ARA The Hub seeks to bring together practitioners who are working ‘outside mainstream institutional narratives’, yet a number of those attending very much work in the context of mainstream institutions (say SAM, Melly or the RA), how do these apparent contradictions resolve themselves? And aren’t institutions necessarily part of a mainstream narrative (even when they purport to be covering art from outside the mainstream)?

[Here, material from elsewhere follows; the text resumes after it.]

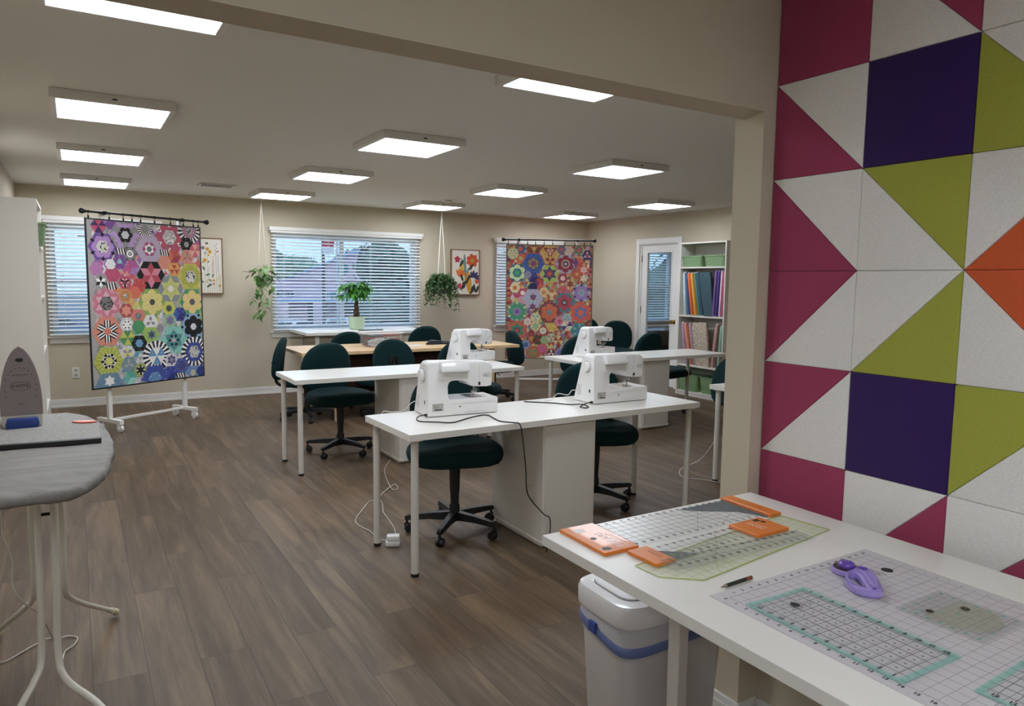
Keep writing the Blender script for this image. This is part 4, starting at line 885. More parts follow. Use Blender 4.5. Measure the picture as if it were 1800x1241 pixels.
# money tree
r = thing('potted_tree', 'small money tree with braided trunk in a pale green pot on the window table', 'plant', (3.13, 9.05, .835))
MB().lathe([(0, .0), (.075, 0), (.092, .012), (.108, .09), (.104, .165), (.098, .168), (.094, .155), (.095, .14), (0, .14)]).build('pot', mat('sage_pot', '#b7cbb0', .35), r, smooth=40)
MB().cyl((0, 0, .14), (0, 0, .145), .093, n=24).build('soil', mat('soil', '#3a2c22', .95), r)
t = MB()
for k in range(3):
    pts = []
    for i in range(13): a = 2*PI*(k/3+i/12*1.5); rr = .030*(1-i/14); pts.append((rr*math.cos(a), rr*math.sin(a), .14+.33*i/12))
    t.tube(pts, (.019, .011), n=8, sub=3)
t.build('trunk', M_bark, r, smooth=60)
l = MB(); s = MB()
for k in range(26):
    a = rnd.uniform(0, 2*PI); e = rnd.uniform(-.2, 1.2); L_ = rnd.uniform(.07, .20)
    q = Vector((math.cos(a)*math.cos(e), math.sin(a)*math.cos(e), math.sin(e)))*L_+Vector((0, 0, .475))
    s.tube([(0, 0, .46), (q*.5+Vector((0, 0, .26))), q], .0025, n=5, sub=3)
    for j in range(6):
        b = a+(j-2.5)*.62; dn = rnd.uniform(-.9, .25)
        leaf(l, q, (math.cos(b), math.sin(b), dn*.8), rnd.uniform(.12, .19), rnd.uniform(.040, .054), bend=.28)
s.build('stalks', M_stem, r); l.build('leaves', M_leaf3, r, smooth=60)

def hanger(x, y, zt_, zr, rp, label, n=3):
    """cotton cords from a ceiling hook to the rim of the pot"""
    r = thing('plant_hanger', label, 'plant hanger', (x, y, ZC))
    MB().tube([(0, 0, 0), (0, 0, -.02), (.012, 0, -.032), (0, 0, -.045), (-.010, 0, -.034)], .0025).build('hook', M_trim, r)
    c = MB()
    for k in range(n):
        a = 2*PI*k/n+.3; X, Y = rp*math.cos(a), rp*math.sin(a); b = a+.12
        for q in (a, b): c.tube([(0, 0, -.045), (rp*math.cos(q), rp*math.sin(q), zr-ZC), (rp*.9*math.cos(q), rp*.9*math.sin(q), zr-ZC-.06), (0, 0, zr-ZC-.13)], .0042, n=6, smooth=False)
    c.sphere((0, 0, zr-ZC-.135), .014, 10); c.build('cords', M_rope, r, smooth=60); return r
hanger(1.975, 9.14, 0, 1.515, .062, 'white cotton cord hanger carrying the trailing pothos', 2)
hanger(4.37, 9.08, 0, 1.44, .085, 'white cotton cord hanger carrying the bushy ivy', 4)
r = thing('hanging_plant', 'trailing pothos with long leafy vine in a white pot, left of the big window', 'plant', (1.975, 9.14, 1.38))
MB().lathe([(0, .0), (.045, 0), (.058, .01), (.066, .135), (.060, .135), (.056, .12), (0, .12)]).build('pot', mat('white_pot', '#d8d6d0', .4), r, smooth=40)
l = MB(); s = MB()
for k in range(32):
    a = rnd.uniform(0, 2*PI); q = Vector((math.cos(a)*rnd.uniform(.06, .17), math.sin(a)*rnd.uniform(.04, .12), .13+rnd.uniform(-.03, .11)))
    s.tube([(q.x*.2, q.y*.2, .12), (q.x*.7, q.y*.7, q.z+.03), q], .0018, n=5, sub=3); leaf(l, q, (math.cos(a), math.sin(a), rnd.uniform(-.9, .3)), rnd.uniform(.075, .11), rnd.uniform(.05, .07), heart=True)
for pts in ([(.03, -.05, .13), (.02, -.085, .08), (-.02, -.09, -.05), (.03, -.09, -.17), (.01, -.09, -.27), (-.04, -.09, -.35), (-.09, -.09, -.40)], [(-.03, -.05, .13), (-.08, -.08, .05), (-.10, -.08, -.06), (-.14, -.08, -.14), (-.13, -.08, -.19)], [(.05, -.02, .13), (.10, -.05, .08), (.09, -.06, -.02), (.11, -.06, -.07)], [(.0, -.05, .13), (-.05, -.09, .0), (-.08, -.09, -.12), (-.02, -.09, -.2), (-.05, -.09, -.3), (-.13, -.09, -.36)]):
    s.tube(pts, .002, n=5, sub=5)
    for i in range(len(pts)-1):
        for t_ in (.25, .75):
            q = Vector(pts[i]).lerp(Vector(pts[i+1]), t_); a = rnd.uniform(0, 2*PI); leaf(l, q, (math.cos(a), -abs(math.sin(a))*.5, rnd.uniform(-1, -.2)), rnd.uniform(.07, .10), rnd.uniform(.05, .068), heart=True)
s.build('vines', M_stem, r); l.build('leaves', M_leaf, r, smooth=60)
r = thing('hanging_plant', 'bushy dark green ivy in a hanging basket in front of the bold flower picture', 'plant', (4.37, 9.08, 1.30))
MB().lathe([(0, .0), (.06, 0), (.08, .01), (.095, .13), (.088, .13), (.084, .115), (0, .115)]).build('pot', mat('grey_pot', '#7d7a74', .5), r, smooth=40)
l = MB(); s = MB()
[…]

PR & PR The artworld, like any other sphere, is full of contradictions and embracing them is the only way that can progressively go ahead. Any institution, by the fact that it is an institution, has to operate in the mainstream – although the term ‘mainstream’ really is subject to conversation. What the curators are doing within these organisations is the aspect we are interested in. How are they taking these institutions and making them relevant to the margins? How are they bringing in the voices of the ‘other’? What contexts are they setting for their audiences and how are they introducing, re-engaging and revising global histories in a more balanced, non-skewed manner? These are some of the questions that highlight the work of practitioners who work within the systems yet challenge them. We are interested in these folds of possibilities.

ARA What have been the biggest changes in the field of curating in general and the way the Hub works in particular over the past 15 years?

PR & PR There are several challenges – organisational, economical and conceptual – but we are able to build our own solutions and overcome them over time each year with the amazing collaborative thinking and working structure we have at Experimenter.

ARA How does the Hub relate to Experimenter’s broader Learning Program?

PR & PR The Experimenter Learning Program is a wider umbrella of multifaceted learning and education, of which the Experimenter Curators’ Hub is a cornerstone. We have always been interested in making our spaces active spaces of learning as opposed to passive spaces of viewing. The Learning Program runs iterative learning modules throughout the year, offering capsules of opportunity in knowledge-building, some of which are related to our exhibitions and some that are not.

ARA This year the Hub promises to foreground curating as a ‘collective practice’, what does that mean? Obviously, artists make art; curators curate – but how does that become collective? Or do you mean this in reference to cocurating?

PR & PR Curating is not a singular practice – a mind stooped over ideas and books, quietly organising exhibitions – but a fundamentally collaborative one, its fertile core given shape only through the arms and legs of a much wider network of people. As Director of Kunstinstituut Melly, Rotterdam, Gabi Ngcobo brings her distinct curatorial formula of decolonisation through self-organisation and collectivity to the institution, embracing improvisation as an ongoing conceptual approach. Sabih Ahmed’s work at Ishara Art Foundation focuses on building cross-cultural dialogue between Eastern and Western Asia through interdisciplinary formations of modern and contemporary art. Gridthiya Gaweewong, who was one of the founders of Project 304 – a former vital alternative space in Bangkok, Thailand, that championed experimental and time-based works without relying on institutions or government – will talk about the collective mode of thinking and working in a very different context. Nikhil Chopra, who curated the most recent edition of the Kochi-Muziris Biennale, will also tell us about HH Art Spaces, which is a collaborative space in Goa. Thinking and working collaboratively is a productive way to build outcomes, and we have seen it within our own structure at Experimenter.

ARA What outcomes do you hope for from the Hub?

PR & PR More collaborations, more friendships, newer partnerships, and most importantly, a productive, energising conversation and a fearless exchange of ideas and possibilities.